Some say the child won't take it home, well if the child throws it out, so be
it, that is between the parent and the child. The school must do it's part.
It is beyond my belief that this is happening.
What can you do? I would ask all of you to check at your local High School
and Middle School and Elementaries, (sometimes handled differently) to see if
this practice is in your school or is considered. I think alot of you will be
shocked. I would like a note from you if this is the practice in your
district.
Sometimes I think the answers to many of the education problems are so
simple, but we are just too stuborn to look and accept. Having parents REALLY
involved is the key. I don't mean putting a token 2 or 3 parents on a
committe to establish curriculum. This is a ploy. This "partnership" idea
sweeping the nation is also a ruse. Forget the committees, forget the
meetings, and the PTA. Get into your school, take 100 parents and demand to
see curriculum and your childs papers. And do it each and every week. Get a
group of parents and go to the school board meeting and demand that parents be
allowed into classrooms to observe. This is true parent involvement, not
sitting on a math committee of 20 teacher and 2 parents.
Finally , teachers have told me they are the "experts" as to whether
papers should go home or not, whether sex ed should be taught at 4th grade or
not, whether the constitution is important to learn or not. Experts? says who?

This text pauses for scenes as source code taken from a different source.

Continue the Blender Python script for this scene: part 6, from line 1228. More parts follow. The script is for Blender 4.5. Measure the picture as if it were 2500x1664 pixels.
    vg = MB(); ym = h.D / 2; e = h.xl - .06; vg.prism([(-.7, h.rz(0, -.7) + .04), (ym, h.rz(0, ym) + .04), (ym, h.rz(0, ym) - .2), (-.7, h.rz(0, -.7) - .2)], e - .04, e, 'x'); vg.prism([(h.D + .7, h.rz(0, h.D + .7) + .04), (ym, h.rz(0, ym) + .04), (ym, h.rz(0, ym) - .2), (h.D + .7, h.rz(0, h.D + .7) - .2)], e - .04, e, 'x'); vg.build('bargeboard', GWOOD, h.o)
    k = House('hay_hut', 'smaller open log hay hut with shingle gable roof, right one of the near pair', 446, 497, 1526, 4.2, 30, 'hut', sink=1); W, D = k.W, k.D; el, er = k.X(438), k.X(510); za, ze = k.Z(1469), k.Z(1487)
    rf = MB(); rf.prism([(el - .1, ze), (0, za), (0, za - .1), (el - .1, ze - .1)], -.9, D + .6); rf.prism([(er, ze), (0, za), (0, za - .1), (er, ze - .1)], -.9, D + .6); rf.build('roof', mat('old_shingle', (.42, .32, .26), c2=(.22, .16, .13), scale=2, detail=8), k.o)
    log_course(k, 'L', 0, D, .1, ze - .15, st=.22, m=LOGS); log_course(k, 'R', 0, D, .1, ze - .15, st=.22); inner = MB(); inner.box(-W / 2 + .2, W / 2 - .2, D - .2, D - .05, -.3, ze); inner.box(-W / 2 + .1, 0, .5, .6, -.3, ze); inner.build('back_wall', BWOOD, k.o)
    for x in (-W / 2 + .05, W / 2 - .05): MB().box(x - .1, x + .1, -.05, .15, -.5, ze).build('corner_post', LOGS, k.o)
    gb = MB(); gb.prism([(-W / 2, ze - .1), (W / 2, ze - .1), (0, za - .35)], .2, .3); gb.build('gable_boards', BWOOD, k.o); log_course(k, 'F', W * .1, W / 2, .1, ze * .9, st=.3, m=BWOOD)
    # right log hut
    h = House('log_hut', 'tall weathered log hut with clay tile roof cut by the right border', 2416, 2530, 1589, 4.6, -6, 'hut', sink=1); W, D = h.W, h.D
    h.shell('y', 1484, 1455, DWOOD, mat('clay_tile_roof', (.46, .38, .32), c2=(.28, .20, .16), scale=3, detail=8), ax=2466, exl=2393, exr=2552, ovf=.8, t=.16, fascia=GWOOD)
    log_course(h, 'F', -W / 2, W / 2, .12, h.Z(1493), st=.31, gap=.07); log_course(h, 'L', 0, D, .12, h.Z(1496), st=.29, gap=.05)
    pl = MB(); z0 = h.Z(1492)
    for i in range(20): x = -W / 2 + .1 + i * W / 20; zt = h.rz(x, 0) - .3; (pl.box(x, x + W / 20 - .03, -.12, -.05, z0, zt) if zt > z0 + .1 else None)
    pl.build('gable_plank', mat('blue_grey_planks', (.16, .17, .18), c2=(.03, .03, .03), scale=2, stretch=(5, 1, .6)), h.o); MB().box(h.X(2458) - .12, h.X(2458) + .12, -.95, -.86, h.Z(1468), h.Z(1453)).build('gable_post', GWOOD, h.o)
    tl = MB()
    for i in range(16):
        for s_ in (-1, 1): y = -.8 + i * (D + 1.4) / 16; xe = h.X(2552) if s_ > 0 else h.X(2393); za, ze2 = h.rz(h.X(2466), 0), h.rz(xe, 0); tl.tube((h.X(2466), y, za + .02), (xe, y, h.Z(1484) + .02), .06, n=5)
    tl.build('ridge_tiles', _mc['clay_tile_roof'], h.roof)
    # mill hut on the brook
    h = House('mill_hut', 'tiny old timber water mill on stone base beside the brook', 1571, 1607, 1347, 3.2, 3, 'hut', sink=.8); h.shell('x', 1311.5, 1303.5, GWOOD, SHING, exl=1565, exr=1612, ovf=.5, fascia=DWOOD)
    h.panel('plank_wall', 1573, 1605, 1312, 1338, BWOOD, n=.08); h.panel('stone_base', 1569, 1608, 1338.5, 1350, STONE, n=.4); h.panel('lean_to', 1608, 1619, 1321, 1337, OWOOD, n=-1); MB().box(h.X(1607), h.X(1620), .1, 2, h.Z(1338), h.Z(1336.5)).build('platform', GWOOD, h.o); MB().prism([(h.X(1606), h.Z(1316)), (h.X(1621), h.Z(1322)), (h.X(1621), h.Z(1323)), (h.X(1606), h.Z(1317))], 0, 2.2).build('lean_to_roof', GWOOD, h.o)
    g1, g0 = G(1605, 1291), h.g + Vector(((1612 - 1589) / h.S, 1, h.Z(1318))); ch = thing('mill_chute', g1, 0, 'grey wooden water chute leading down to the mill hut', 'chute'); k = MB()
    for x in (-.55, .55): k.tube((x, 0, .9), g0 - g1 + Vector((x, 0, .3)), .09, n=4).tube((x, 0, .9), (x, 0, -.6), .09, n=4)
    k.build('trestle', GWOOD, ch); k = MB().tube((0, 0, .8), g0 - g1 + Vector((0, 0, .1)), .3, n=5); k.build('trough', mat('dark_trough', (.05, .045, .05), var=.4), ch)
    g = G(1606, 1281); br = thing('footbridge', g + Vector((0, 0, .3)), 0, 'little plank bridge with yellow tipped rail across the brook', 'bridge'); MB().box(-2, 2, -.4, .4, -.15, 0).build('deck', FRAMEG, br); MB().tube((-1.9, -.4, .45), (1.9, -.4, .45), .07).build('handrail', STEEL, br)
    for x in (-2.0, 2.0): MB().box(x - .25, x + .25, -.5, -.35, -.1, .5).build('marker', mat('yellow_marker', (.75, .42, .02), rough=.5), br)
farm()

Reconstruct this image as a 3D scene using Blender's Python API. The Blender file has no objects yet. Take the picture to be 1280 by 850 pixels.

Where did they get that title?. The last time I looked teachers were trained
in HOW to teach not WHAT to teach. I can't find a college that teaches a
class on any of this, but none the less teachers are really trying to control
what use to be considered the "philosophy and standards" of your local
community. This is what we give up when we give up local control. I really
don't care if there are manditory National Standards as long as my district
and all others use these standards as minimums to surpass, not maximums to
teach to. But it looks like unless the parents wake up and "riot" our schools
will be the major producers of "robots" in this country.